With advances in quantum computing potentially undermining current encryption standards within the next two decades, smart meter infrastructure must be cryptographically agile. Devices should support over-the-air (OTA) updates to upgrade cryptographic algorithms as new standards emerge.

Though post-quantum cryptography is not yet mainstream in embedded systems, the CRA and global regulatory conversations are beginning to acknowledge these developments, especially in devices with long operational lifespans.

Practical lessons from the field

Flash memory, which stores meter data, wears out over time due to frequent write/erase cycles. Without smart memory management, this leads to premature device failure, increased maintenance costs, and data integrity issues.

In real-world cases, utilities have deployed file systems and flash controllers that have dramatically improved meter resilience. Some have extended operational lifetimes by 50%, from 20 years to 30, while maintaining full data integrity across more than 15,000 unplanned power interruptions.

This level of reliability not only supports CRA compliance but also strengthens customer relationships and reduces lifetime costs.

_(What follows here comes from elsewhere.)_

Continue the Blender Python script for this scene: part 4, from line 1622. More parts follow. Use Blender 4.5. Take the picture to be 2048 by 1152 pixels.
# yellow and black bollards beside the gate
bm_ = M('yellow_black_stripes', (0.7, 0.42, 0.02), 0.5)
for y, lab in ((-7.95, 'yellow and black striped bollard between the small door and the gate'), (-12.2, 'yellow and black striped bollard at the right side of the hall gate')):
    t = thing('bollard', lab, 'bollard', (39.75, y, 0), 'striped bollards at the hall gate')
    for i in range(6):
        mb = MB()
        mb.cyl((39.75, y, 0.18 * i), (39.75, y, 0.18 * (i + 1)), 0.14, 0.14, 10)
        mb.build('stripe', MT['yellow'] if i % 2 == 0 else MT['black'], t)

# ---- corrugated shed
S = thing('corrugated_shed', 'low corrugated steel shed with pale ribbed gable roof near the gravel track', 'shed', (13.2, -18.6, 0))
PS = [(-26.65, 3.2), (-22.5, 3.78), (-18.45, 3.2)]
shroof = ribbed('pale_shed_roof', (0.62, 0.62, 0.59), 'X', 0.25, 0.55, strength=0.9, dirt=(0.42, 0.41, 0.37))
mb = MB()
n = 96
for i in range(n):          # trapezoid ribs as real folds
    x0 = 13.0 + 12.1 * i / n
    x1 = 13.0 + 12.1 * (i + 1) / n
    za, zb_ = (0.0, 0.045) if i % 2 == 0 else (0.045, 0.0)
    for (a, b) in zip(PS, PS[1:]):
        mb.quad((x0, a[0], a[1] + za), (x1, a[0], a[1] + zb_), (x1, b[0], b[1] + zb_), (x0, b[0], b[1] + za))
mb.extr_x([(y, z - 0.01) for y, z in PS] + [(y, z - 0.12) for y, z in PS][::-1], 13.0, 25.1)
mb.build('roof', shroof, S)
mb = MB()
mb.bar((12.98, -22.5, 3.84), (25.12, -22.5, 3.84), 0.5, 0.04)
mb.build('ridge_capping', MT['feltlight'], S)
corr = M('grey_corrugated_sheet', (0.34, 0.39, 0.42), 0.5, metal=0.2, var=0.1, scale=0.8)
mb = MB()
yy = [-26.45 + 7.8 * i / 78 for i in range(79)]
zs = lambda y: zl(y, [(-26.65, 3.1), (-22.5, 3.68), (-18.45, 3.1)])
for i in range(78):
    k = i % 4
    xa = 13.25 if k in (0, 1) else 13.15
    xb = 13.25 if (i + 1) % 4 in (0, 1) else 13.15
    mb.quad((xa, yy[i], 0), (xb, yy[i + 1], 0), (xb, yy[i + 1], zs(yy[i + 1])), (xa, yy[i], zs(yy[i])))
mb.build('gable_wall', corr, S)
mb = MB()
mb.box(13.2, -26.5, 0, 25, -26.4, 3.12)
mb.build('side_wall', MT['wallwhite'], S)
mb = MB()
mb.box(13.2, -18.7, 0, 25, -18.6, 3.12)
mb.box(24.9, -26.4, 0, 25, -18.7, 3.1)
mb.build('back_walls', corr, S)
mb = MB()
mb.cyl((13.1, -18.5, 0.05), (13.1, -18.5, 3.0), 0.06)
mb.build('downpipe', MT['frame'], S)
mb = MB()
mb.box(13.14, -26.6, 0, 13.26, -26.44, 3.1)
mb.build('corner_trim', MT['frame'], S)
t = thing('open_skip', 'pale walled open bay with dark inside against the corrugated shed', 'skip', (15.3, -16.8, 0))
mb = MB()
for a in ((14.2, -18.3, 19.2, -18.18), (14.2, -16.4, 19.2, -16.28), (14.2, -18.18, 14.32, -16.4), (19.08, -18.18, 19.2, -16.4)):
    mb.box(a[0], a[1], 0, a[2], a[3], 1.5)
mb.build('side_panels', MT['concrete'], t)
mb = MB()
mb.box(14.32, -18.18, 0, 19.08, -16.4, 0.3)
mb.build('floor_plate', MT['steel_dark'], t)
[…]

Smart security as a competitive advantage

Smart infrastructure demands smart security, from the edge to the core. For smart meter manufacturers and utility providers, protecting data at rest is no longer just an IT issue but affects the bottom line.

As the CRA becomes a new benchmark for secure digital products in Europe, the manufacturers that embed storage resilience now will lead the next wave of smart energy innovation, which will be reliable, secure, and future-proofed by default.